## SOURCE MATERIAL
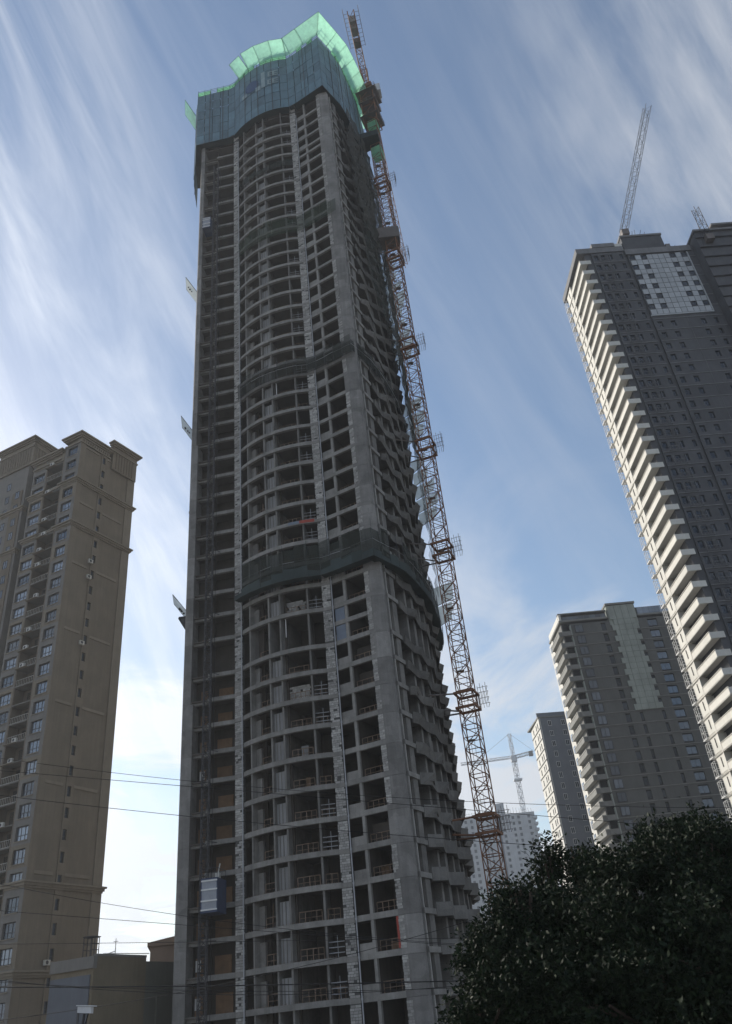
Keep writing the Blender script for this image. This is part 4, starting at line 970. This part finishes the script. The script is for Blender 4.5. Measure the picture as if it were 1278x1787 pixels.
# roof derricks
def derrick(lab, a, b, w_, n, m_):
    t_ = thing('derrick', lab, 'crane', a, 'lattice booms on the grey tower'); mb = MB(); lattice(mb, a, b, w_, n, .07, .04, (1, .2, 0)); part('boom', mb, m_, t_)
    mb = MB(); a = Vector(a); b = Vector(b); mb.bar(a+Vector((-1.8, 0, -3)), b+Vector((-.4, 0, -.3)), .03); part('hoist_rope', mb, 'wire', t_)
    mb = MB(); mb.box(a.x-.8, a.x+.8, a.y-.8, a.y+.8, a.z-1.6, a.z); part('boom_base', mb, 'crane_grey', t_)
derrick('long pale lattice boom rising from the roof of the grey tower', at_d(1089, 404, 137), at_d(1130, 186, 137), 1.4, 18, 'hoist_mesh')
derrick('short dark lattice boom at the right end of the grey tower roof', at_d(1236, 412, 141), at_d(1213, 364, 141), 1.1, 6, 'steel_dark')
# ================================================================== two grey blocks behind, right of centre
def block(name, lab, ox, oy, azl, azf, depth, width, H, fh, n, spec):
    t_ = thing(name, lab, 'building', (ox+width/2, oy+depth/2, 0)); FLx = Fr(ox, oy, azl); FFx = Fr(ox, oy, azf)
    z = [H-fh*(n-k)-.6 for k in range(n)]
    def rp_(nm, mb, m_, ks=None):
        me = mb.mesh(nm, m_); return [part(nm, me, None, t_, (0, 0, z[k])) for k in (ks or range(n))]
    mb = MB(); mb.prism([tuple(FFx.p(.5, -.5)[:2]), tuple(FFx.p(width, -.5)[:2]), tuple((FFx.p(width, -.5)+FLx.u*(depth-1))[:2]), tuple((FFx.p(.5, -.5)+FLx.u*(depth-1))[:2])], 0, H-.5); part('body_wall', mb, 'void', t_)  # near-black body paints in the shade of the rooms behind the window holes
    return t_, FLx, FFx, z, rp_
t_, ML, MF, mz, mrep = block('grey_block', 'mid-height grey apartment block with a pale lift shaft right of centre', 46.6, 192.4, -2.5, 87.5, 16, 42, 90.0, 3.0, 29, None)
mb = MB(); ML.box(mb, 0.0, 10, -.15, 0.9, -.3, .9); mrep('balcony_parapet', mb, 'mid_ledge')
mb = MB(); ML.box(mb, -.05, 10.05, -.2, 1.0, .9, 1.0); mrep('parapet_cap', mb, 'cream')
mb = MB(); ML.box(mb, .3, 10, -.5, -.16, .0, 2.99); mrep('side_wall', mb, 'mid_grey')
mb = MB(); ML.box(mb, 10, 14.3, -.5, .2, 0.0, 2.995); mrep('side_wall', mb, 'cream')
mb = MB(); ML.box(mb, 11.5, 13.3, .2, .3, .6, 2.2); mrep('bay_window', mb, 'glass_pale')
mb = MB(); MF.box(mb, .05, 2.2, -.3, .5, -.3, .85); mrep('balcony_parapet', mb, 'mid_ledge')
mb = MB(); MF.box(mb, 2.2, 2.45, -.4, .5, -.3, 2.4); mrep('balcony_screen', mb, 'mid_pale')
WM = [(3.6, 5.2), (10.6, 11.4), (24.0, 25.2), (26.0, 26.8), (30, 31)]
mw = MB(); wall_holes(mw, MF, 2.45, 12.0, 0, 2.995, [(3.5, 5.6, .4, 2.5), (10.4, 11.6, .5, 2.4)], -.5, 0); mrep('front_wall', mw, 'mid_grey')
mw = MB(); wall_holes(mw, MF, 12.0, 42, 0, 2.995, [(14.0, 14.8, .7, 2.2), (19.4, 20.2, .7, 2.2), (22.5, 25.0, .3, 2.5), (27.2, 28.0, .8, 2.2), (32, 34, .5, 2.4)], -.5, 0.01); mrep('front_wall', mw, 'mid_grey')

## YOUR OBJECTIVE
Make an exact copy of the data above, pictures excluded.

## TASK ANSWER
Keep writing the Blender script for this image. This is part 4, starting at line 970. This part finishes the script. The script is for Blender 4.5. Measure the picture as if it were 1278x1787 pixels.
# roof derricks
def derrick(lab, a, b, w_, n, m_):
    t_ = thing('derrick', lab, 'crane', a, 'lattice booms on the grey tower'); mb = MB(); lattice(mb, a, b, w_, n, .07, .04, (1, .2, 0)); part('boom', mb, m_, t_)
    mb = MB(); a = Vector(a); b = Vector(b); mb.bar(a+Vector((-1.8, 0, -3)), b+Vector((-.4, 0, -.3)), .03); part('hoist_rope', mb, 'wire', t_)
    mb = MB(); mb.box(a.x-.8, a.x+.8, a.y-.8, a.y+.8, a.z-1.6, a.z); part('boom_base', mb, 'crane_grey', t_)
derrick('long pale lattice boom rising from the roof of the grey tower', at_d(1089, 404, 137), at_d(1130, 186, 137), 1.4, 18, 'hoist_mesh')
derrick('short dark lattice boom at the right end of the grey tower roof', at_d(1236, 412, 141), at_d(1213, 364, 141), 1.1, 6, 'steel_dark')
# ================================================================== two grey blocks behind, right of centre
def block(name, lab, ox, oy, azl, azf, depth, width, H, fh, n, spec):
    t_ = thing(name, lab, 'building', (ox+width/2, oy+depth/2, 0)); FLx = Fr(ox, oy, azl); FFx = Fr(ox, oy, azf)
    z = [H-fh*(n-k)-.6 for k in range(n)]
    def rp_(nm, mb, m_, ks=None):
        me = mb.mesh(nm, m_); return [part(nm, me, None, t_, (0, 0, z[k])) for k in (ks or range(n))]
    mb = MB(); mb.prism([tuple(FFx.p(.5, -.5)[:2]), tuple(FFx.p(width, -.5)[:2]), tuple((FFx.p(width, -.5)+FLx.u*(depth-1))[:2]), tuple((FFx.p(.5, -.5)+FLx.u*(depth-1))[:2])], 0, H-.5); part('body_wall', mb, 'void', t_)  # near-black body paints in the shade of the rooms behind the window holes
    return t_, FLx, FFx, z, rp_
t_, ML, MF, mz, mrep = block('grey_block', 'mid-height grey apartment block with a pale lift shaft right of centre', 46.6, 192.4, -2.5, 87.5, 16, 42, 90.0, 3.0, 29, None)
mb = MB(); ML.box(mb, 0.0, 10, -.15, 0.9, -.3, .9); mrep('balcony_parapet', mb, 'mid_ledge')
mb = MB(); ML.box(mb, -.05, 10.05, -.2, 1.0, .9, 1.0); mrep('parapet_cap', mb, 'cream')
mb = MB(); ML.box(mb, .3, 10, -.5, -.16, .0, 2.99); mrep('side_wall', mb, 'mid_grey')
mb = MB(); ML.box(mb, 10, 14.3, -.5, .2, 0.0, 2.995); mrep('side_wall', mb, 'cream')
mb = MB(); ML.box(mb, 11.5, 13.3, .2, .3, .6, 2.2); mrep('bay_window', mb, 'glass_pale')
mb = MB(); MF.box(mb, .05, 2.2, -.3, .5, -.3, .85); mrep('balcony_parapet', mb, 'mid_ledge')
mb = MB(); MF.box(mb, 2.2, 2.45, -.4, .5, -.3, 2.4); mrep('balcony_screen', mb, 'mid_pale')
WM = [(3.6, 5.2), (10.6, 11.4), (24.0, 25.2), (26.0, 26.8), (30, 31)]
mw = MB(); wall_holes(mw, MF, 2.45, 12.0, 0, 2.995, [(3.5, 5.6, .4, 2.5), (10.4, 11.6, .5, 2.4)], -.5, 0); mrep('front_wall', mw, 'mid_grey')
mw = MB(); wall_holes(mw, MF, 12.0, 42, 0, 2.995, [(14.0, 14.8, .7, 2.2), (19.4, 20.2, .7, 2.2), (22.5, 25.0, .3, 2.5), (27.2, 28.0, .8, 2.2), (32, 34, .5, 2.4)], -.5, 0.01); mrep('front_wall', mw, 'mid_grey')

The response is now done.